## START

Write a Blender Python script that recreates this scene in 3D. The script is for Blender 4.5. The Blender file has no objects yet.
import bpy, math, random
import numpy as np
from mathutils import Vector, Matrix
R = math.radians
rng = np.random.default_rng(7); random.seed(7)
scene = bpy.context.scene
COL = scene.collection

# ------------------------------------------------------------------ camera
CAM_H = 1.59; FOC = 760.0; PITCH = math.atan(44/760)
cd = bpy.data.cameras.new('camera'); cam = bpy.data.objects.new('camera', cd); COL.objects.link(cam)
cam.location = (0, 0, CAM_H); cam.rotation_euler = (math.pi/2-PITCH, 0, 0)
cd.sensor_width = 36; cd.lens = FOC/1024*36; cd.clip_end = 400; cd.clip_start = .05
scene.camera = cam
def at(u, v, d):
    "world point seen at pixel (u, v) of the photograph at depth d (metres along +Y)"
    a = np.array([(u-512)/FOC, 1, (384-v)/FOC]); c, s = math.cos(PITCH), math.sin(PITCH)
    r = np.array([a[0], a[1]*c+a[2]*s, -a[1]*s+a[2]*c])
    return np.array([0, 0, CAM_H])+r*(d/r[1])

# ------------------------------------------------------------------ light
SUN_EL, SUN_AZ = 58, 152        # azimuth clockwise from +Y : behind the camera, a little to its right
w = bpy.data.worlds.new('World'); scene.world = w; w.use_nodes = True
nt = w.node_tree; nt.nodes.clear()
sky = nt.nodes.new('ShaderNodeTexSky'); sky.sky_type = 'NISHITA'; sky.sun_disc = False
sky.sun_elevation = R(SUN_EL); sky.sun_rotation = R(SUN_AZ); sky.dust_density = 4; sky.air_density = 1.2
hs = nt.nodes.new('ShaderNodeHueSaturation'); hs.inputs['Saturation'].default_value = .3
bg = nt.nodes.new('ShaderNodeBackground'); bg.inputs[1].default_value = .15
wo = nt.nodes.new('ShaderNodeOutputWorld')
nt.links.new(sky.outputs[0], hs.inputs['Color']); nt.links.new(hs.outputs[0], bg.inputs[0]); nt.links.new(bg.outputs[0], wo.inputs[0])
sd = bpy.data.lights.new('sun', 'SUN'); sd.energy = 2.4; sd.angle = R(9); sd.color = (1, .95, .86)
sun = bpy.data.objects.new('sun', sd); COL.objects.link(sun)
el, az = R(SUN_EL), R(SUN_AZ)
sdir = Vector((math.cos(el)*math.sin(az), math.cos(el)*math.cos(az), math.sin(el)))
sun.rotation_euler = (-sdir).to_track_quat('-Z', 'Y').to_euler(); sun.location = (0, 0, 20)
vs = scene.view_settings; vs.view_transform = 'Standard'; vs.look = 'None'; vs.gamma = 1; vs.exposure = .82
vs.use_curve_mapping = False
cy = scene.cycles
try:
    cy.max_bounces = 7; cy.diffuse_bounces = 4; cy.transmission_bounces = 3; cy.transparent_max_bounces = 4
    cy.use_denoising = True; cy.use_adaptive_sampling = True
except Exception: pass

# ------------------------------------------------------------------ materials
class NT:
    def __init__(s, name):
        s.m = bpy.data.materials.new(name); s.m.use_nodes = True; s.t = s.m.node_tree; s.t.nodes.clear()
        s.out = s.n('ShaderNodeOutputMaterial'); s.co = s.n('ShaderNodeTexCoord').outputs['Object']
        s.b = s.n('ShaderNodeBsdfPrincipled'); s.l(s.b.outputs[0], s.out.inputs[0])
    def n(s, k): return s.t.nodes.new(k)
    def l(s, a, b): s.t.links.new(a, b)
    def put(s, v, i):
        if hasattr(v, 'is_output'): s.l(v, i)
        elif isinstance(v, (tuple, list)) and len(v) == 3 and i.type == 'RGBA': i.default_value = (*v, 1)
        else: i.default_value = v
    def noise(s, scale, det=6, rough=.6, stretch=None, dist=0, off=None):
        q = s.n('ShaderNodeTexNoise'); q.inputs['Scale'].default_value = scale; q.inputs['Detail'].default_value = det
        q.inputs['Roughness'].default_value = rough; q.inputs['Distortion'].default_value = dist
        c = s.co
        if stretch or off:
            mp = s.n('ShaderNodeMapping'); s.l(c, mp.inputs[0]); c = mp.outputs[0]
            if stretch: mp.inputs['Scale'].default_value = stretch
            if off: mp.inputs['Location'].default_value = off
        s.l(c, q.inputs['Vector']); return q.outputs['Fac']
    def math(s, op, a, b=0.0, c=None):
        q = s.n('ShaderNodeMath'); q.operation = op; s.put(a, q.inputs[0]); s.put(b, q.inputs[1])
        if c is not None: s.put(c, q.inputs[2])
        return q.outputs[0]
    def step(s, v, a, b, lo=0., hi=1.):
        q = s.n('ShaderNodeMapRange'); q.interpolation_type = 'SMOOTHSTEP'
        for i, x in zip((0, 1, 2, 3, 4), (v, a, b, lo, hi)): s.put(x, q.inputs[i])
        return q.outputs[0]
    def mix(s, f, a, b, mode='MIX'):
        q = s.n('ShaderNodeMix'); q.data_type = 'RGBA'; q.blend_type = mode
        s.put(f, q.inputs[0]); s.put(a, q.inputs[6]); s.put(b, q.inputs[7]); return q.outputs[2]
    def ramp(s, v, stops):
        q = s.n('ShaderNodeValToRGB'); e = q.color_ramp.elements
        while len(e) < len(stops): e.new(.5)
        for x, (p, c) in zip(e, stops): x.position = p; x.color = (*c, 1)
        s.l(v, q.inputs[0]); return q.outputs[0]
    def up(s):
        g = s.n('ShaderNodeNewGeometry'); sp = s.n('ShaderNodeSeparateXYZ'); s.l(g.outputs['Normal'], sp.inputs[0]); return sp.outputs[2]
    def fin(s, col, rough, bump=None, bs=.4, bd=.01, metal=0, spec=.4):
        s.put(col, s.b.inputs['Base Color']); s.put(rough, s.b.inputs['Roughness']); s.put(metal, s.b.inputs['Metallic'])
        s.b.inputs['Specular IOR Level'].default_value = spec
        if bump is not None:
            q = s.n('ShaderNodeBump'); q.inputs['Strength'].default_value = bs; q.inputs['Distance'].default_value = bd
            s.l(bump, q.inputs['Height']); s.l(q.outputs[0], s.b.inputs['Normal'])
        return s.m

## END

Repeat the material in full, exactly as it stands.

Write a Blender Python script that recreates this scene in 3D. The script is for Blender 4.5. The Blender file has no objects yet.
import bpy, math, random
import numpy as np
from mathutils import Vector, Matrix
R = math.radians
rng = np.random.default_rng(7); random.seed(7)
scene = bpy.context.scene
COL = scene.collection

# ------------------------------------------------------------------ camera
CAM_H = 1.59; FOC = 760.0; PITCH = math.atan(44/760)
cd = bpy.data.cameras.new('camera'); cam = bpy.data.objects.new('camera', cd); COL.objects.link(cam)
cam.location = (0, 0, CAM_H); cam.rotation_euler = (math.pi/2-PITCH, 0, 0)
cd.sensor_width = 36; cd.lens = FOC/1024*36; cd.clip_end = 400; cd.clip_start = .05
scene.camera = cam
def at(u, v, d):
    "world point seen at pixel (u, v) of the photograph at depth d (metres along +Y)"
    a = np.array([(u-512)/FOC, 1, (384-v)/FOC]); c, s = math.cos(PITCH), math.sin(PITCH)
    r = np.array([a[0], a[1]*c+a[2]*s, -a[1]*s+a[2]*c])
    return np.array([0, 0, CAM_H])+r*(d/r[1])

# ------------------------------------------------------------------ light
SUN_EL, SUN_AZ = 58, 152        # azimuth clockwise from +Y : behind the camera, a little to its right
w = bpy.data.worlds.new('World'); scene.world = w; w.use_nodes = True
nt = w.node_tree; nt.nodes.clear()
sky = nt.nodes.new('ShaderNodeTexSky'); sky.sky_type = 'NISHITA'; sky.sun_disc = False
sky.sun_elevation = R(SUN_EL); sky.sun_rotation = R(SUN_AZ); sky.dust_density = 4; sky.air_density = 1.2
hs = nt.nodes.new('ShaderNodeHueSaturation'); hs.inputs['Saturation'].default_value = .3
bg = nt.nodes.new('ShaderNodeBackground'); bg.inputs[1].default_value = .15
wo = nt.nodes.new('ShaderNodeOutputWorld')
nt.links.new(sky.outputs[0], hs.inputs['Color']); nt.links.new(hs.outputs[0], bg.inputs[0]); nt.links.new(bg.outputs[0], wo.inputs[0])
sd = bpy.data.lights.new('sun', 'SUN'); sd.energy = 2.4; sd.angle = R(9); sd.color = (1, .95, .86)
sun = bpy.data.objects.new('sun', sd); COL.objects.link(sun)
el, az = R(SUN_EL), R(SUN_AZ)
sdir = Vector((math.cos(el)*math.sin(az), math.cos(el)*math.cos(az), math.sin(el)))
sun.rotation_euler = (-sdir).to_track_quat('-Z', 'Y').to_euler(); sun.location = (0, 0, 20)
vs = scene.view_settings; vs.view_transform = 'Standard'; vs.look = 'None'; vs.gamma = 1; vs.exposure = .82
vs.use_curve_mapping = False
cy = scene.cycles
try:
    cy.max_bounces = 7; cy.diffuse_bounces = 4; cy.transmission_bounces = 3; cy.transparent_max_bounces = 4
    cy.use_denoising = True; cy.use_adaptive_sampling = True
except Exception: pass

# ------------------------------------------------------------------ materials
class NT:
    def __init__(s, name):
        s.m = bpy.data.materials.new(name); s.m.use_nodes = True; s.t = s.m.node_tree; s.t.nodes.clear()
        s.out = s.n('ShaderNodeOutputMaterial'); s.co = s.n('ShaderNodeTexCoord').outputs['Object']
        s.b = s.n('ShaderNodeBsdfPrincipled'); s.l(s.b.outputs[0], s.out.inputs[0])
    def n(s, k): return s.t.nodes.new(k)
    def l(s, a, b): s.t.links.new(a, b)
    def put(s, v, i):
        if hasattr(v, 'is_output'): s.l(v, i)
        elif isinstance(v, (tuple, list)) and len(v) == 3 and i.type == 'RGBA': i.default_value = (*v, 1)
        else: i.default_value = v
    def noise(s, scale, det=6, rough=.6, stretch=None, dist=0, off=None):
        q = s.n('ShaderNodeTexNoise'); q.inputs['Scale'].default_value = scale; q.inputs['Detail'].default_value = det
        q.inputs['Roughness'].default_value = rough; q.inputs['Distortion'].default_value = dist
        c = s.co
        if stretch or off:
            mp = s.n('ShaderNodeMapping'); s.l(c, mp.inputs[0]); c = mp.outputs[0]
            if stretch: mp.inputs['Scale'].default_value = stretch
            if off: mp.inputs['Location'].default_value = off
        s.l(c, q.inputs['Vector']); return q.outputs['Fac']
    def math(s, op, a, b=0.0, c=None):
        q = s.n('ShaderNodeMath'); q.operation = op; s.put(a, q.inputs[0]); s.put(b, q.inputs[1])
        if c is not None: s.put(c, q.inputs[2])
        return q.outputs[0]
    def step(s, v, a, b, lo=0., hi=1.):
        q = s.n('ShaderNodeMapRange'); q.interpolation_type = 'SMOOTHSTEP'
        for i, x in zip((0, 1, 2, 3, 4), (v, a, b, lo, hi)): s.put(x, q.inputs[i])
        return q.outputs[0]
    def mix(s, f, a, b, mode='MIX'):
        q = s.n('ShaderNodeMix'); q.data_type = 'RGBA'; q.blend_type = mode
        s.put(f, q.inputs[0]); s.put(a, q.inputs[6]); s.put(b, q.inputs[7]); return q.outputs[2]
    def ramp(s, v, stops):
        q = s.n('ShaderNodeValToRGB'); e = q.color_ramp.elements
        while len(e) < len(stops): e.new(.5)
        for x, (p, c) in zip(e, stops): x.position = p; x.color = (*c, 1)
        s.l(v, q.inputs[0]); return q.outputs[0]
    def up(s):
        g = s.n('ShaderNodeNewGeometry'); sp = s.n('ShaderNodeSeparateXYZ'); s.l(g.outputs['Normal'], sp.inputs[0]); return sp.outputs[2]
    def fin(s, col, rough, bump=None, bs=.4, bd=.01, metal=0, spec=.4):
        s.put(col, s.b.inputs['Base Color']); s.put(rough, s.b.inputs['Roughness']); s.put(metal, s.b.inputs['Metallic'])
        s.b.inputs['Specular IOR Level'].default_value = spec
        if bump is not None:
            q = s.n('ShaderNodeBump'); q.inputs['Strength'].default_value = bs; q.inputs['Distance'].default_value = bd
            s.l(bump, q.inputs['Height']); s.l(q.outputs[0], s.b.inputs['Normal'])
        return s.m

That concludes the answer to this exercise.